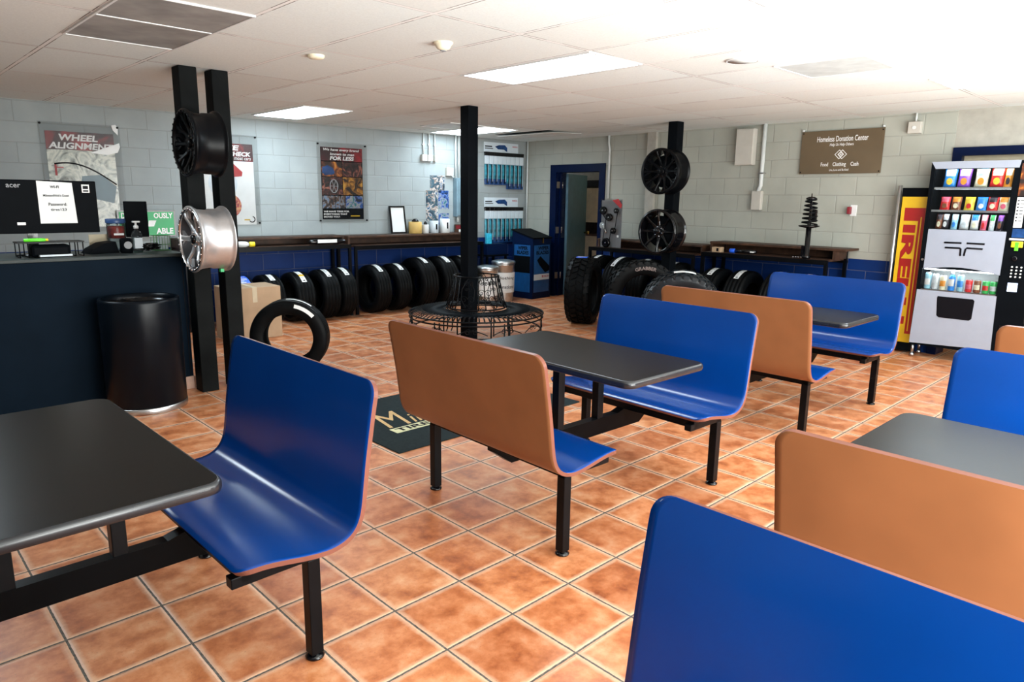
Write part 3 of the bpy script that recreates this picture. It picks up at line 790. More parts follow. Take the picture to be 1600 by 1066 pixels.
mb('beige_wood').box((.14, -.002, .40), (.19, .0, .56)).box((.14, 0, .5605), (.19, .42, .562)).build('packing_tape', t)
# ================================================================ CEILING FITTINGS
def ceil_light(x0, x1, y0, y1, label):
    t = thing('ceiling_light', label, 'ceiling light', ((x0+x1)/2, (y0+y1)/2, CH), 0, 'flat fluorescent ceiling panels')
    a, c = (x1-x0)/2, (y1-y0)/2
    mb('lamp').box((-a, -c, -.006), (a, c, -.002)).build('diffuser', t)
    b = mb('white_plastic')
    for (p, q) in (((-a-.02, -c-.02), (a+.02, -c)), ((-a-.02, c), (a+.02, c+.02)), ((-a-.02, -c), (-a, c)), ((a, -c), (a+.02, c))): b.box((p[0], p[1], -.009), (q[0], q[1], 0))
    b.build('frame', t)
ceil_light(1.93, 2.45, 1.36, 2.58, 'large bright ceiling light panel above the middle booth')
ceil_light(2.02, 2.56, 5.24, 6.44, 'small looking bright ceiling light near the left wall, right of the twin posts')
ceil_light(4.62, 5.16, 5.33, 6.5, 'ceiling light partly hidden behind the slim middle post')
ceil_light(4.38, 4.92, -1.10, .10, 'bright ceiling light at the right edge above the vending machine')
ceil_light(-1.74, -1.22, 3.86, 5.06, 'ceiling light over the counter, left of the twin posts')
def vent(x0, x1, y0, y1, label, m, split=None):
    t = thing('ceiling_vent', label, 'vent', ((x0+x1)/2, (y0+y1)/2, CH), 0)
    a, c = (x1-x0)/2, (y1-y0)/2
    mb(m).box((-a, -c, -.006), (a, c, -.002)).build('grille', t)
    b = mb('white_plastic')
    for (p, q) in (((-a-.012, -c-.012), (a+.012, -c)), ((-a-.012, c), (a+.012, c+.012)), ((-a-.012, -c), (-a, c)), ((a, -c), (a+.012, c))): b.box((p[0], p[1], -.010), (q[0], q[1], 0))
    if split is not None: b.box((-a, split-.008-(y0+y1)/2, -.010), (a, split+.008-(y0+y1)/2, 0))
    b.build('frame', t)
vent(-.53, .06, 2.05, 3.24, 'large dusty grey return air vent at top left of the ceiling', 'vent', 2.60)
vent(3.13, 3.70, .14, .71, 'pale square supply vent in the ceiling at right', 'vent_light')
vent(4.0, 4.57, 5.3, 5.9, 'faint grey ceiling vent left of the slim post', 'vent_light')
t = thing('smoke_detector', 'flat round smoke detector on the ceiling near the twin posts', 'smoke detector', (.80, 2.75, CH))
mb('ivory').lathe([(.055, 0), (.055, -.012), (.045, -.022), (.02, -.026), (.0001, -.026)], n=32, cap=False).build('detector_body', t)
t = thing('smoke_detector', 'deeper cone shaped smoke detector left of the large ceiling light', 'smoke detector', (1.13, 1.82, CH))
mb('ivory').lathe([(.058, 0), (.058, -.008), (.05, -.014), (.04, -.034), (.022, -.044), (.0001, -.046)], n=32, cap=False).build('detector_body', t)
mb('grey_ink').cyl((0, 0, -.0465), (0, 0, -.050), .018, 16).build('sensor_window', t)
t = thing('ceiling_speaker', 'round white speaker grille in the ceiling at right', 'speaker', (2.80, .78, CH))
mb('vent_light').lathe([(.095, -.002), (.095, -.008), (.0001, -.011)], n=40, cap=False).build('grille', t)
mb('white_plastic').ringtube((0, 0, -.003), .10, .007, 40, 6).build('ring', t)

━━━

Direction:
From the data above, write out everything exactly except the pictures.

Written reply:
Write part 3 of the bpy script that recreates this picture. It picks up at line 790. More parts follow. Take the picture to be 1600 by 1066 pixels.
mb('beige_wood').box((.14, -.002, .40), (.19, .0, .56)).box((.14, 0, .5605), (.19, .42, .562)).build('packing_tape', t)
# ================================================================ CEILING FITTINGS
def ceil_light(x0, x1, y0, y1, label):
    t = thing('ceiling_light', label, 'ceiling light', ((x0+x1)/2, (y0+y1)/2, CH), 0, 'flat fluorescent ceiling panels')
    a, c = (x1-x0)/2, (y1-y0)/2
    mb('lamp').box((-a, -c, -.006), (a, c, -.002)).build('diffuser', t)
    b = mb('white_plastic')
    for (p, q) in (((-a-.02, -c-.02), (a+.02, -c)), ((-a-.02, c), (a+.02, c+.02)), ((-a-.02, -c), (-a, c)), ((a, -c), (a+.02, c))): b.box((p[0], p[1], -.009), (q[0], q[1], 0))
    b.build('frame', t)
ceil_light(1.93, 2.45, 1.36, 2.58, 'large bright ceiling light panel above the middle booth')
ceil_light(2.02, 2.56, 5.24, 6.44, 'small looking bright ceiling light near the left wall, right of the twin posts')
ceil_light(4.62, 5.16, 5.33, 6.5, 'ceiling light partly hidden behind the slim middle post')
ceil_light(4.38, 4.92, -1.10, .10, 'bright ceiling light at the right edge above the vending machine')
ceil_light(-1.74, -1.22, 3.86, 5.06, 'ceiling light over the counter, left of the twin posts')
def vent(x0, x1, y0, y1, label, m, split=None):
    t = thing('ceiling_vent', label, 'vent', ((x0+x1)/2, (y0+y1)/2, CH), 0)
    a, c = (x1-x0)/2, (y1-y0)/2
    mb(m).box((-a, -c, -.006), (a, c, -.002)).build('grille', t)
    b = mb('white_plastic')
    for (p, q) in (((-a-.012, -c-.012), (a+.012, -c)), ((-a-.012, c), (a+.012, c+.012)), ((-a-.012, -c), (-a, c)), ((a, -c), (a+.012, c))): b.box((p[0], p[1], -.010), (q[0], q[1], 0))
    if split is not None: b.box((-a, split-.008-(y0+y1)/2, -.010), (a, split+.008-(y0+y1)/2, 0))
    b.build('frame', t)
vent(-.53, .06, 2.05, 3.24, 'large dusty grey return air vent at top left of the ceiling', 'vent', 2.60)
vent(3.13, 3.70, .14, .71, 'pale square supply vent in the ceiling at right', 'vent_light')
vent(4.0, 4.57, 5.3, 5.9, 'faint grey ceiling vent left of the slim post', 'vent_light')
t = thing('smoke_detector', 'flat round smoke detector on the ceiling near the twin posts', 'smoke detector', (.80, 2.75, CH))
mb('ivory').lathe([(.055, 0), (.055, -.012), (.045, -.022), (.02, -.026), (.0001, -.026)], n=32, cap=False).build('detector_body', t)
t = thing('smoke_detector', 'deeper cone shaped smoke detector left of the large ceiling light', 'smoke detector', (1.13, 1.82, CH))
mb('ivory').lathe([(.058, 0), (.058, -.008), (.05, -.014), (.04, -.034), (.022, -.044), (.0001, -.046)], n=32, cap=False).build('detector_body', t)
mb('grey_ink').cyl((0, 0, -.0465), (0, 0, -.050), .018, 16).build('sensor_window', t)
t = thing('ceiling_speaker', 'round white speaker grille in the ceiling at right', 'speaker', (2.80, .78, CH))
mb('vent_light').lathe([(.095, -.002), (.095, -.008), (.0001, -.011)], n=40, cap=False).build('grille', t)
mb('white_plastic').ringtube((0, 0, -.003), .10, .007, 40, 6).build('ring', t)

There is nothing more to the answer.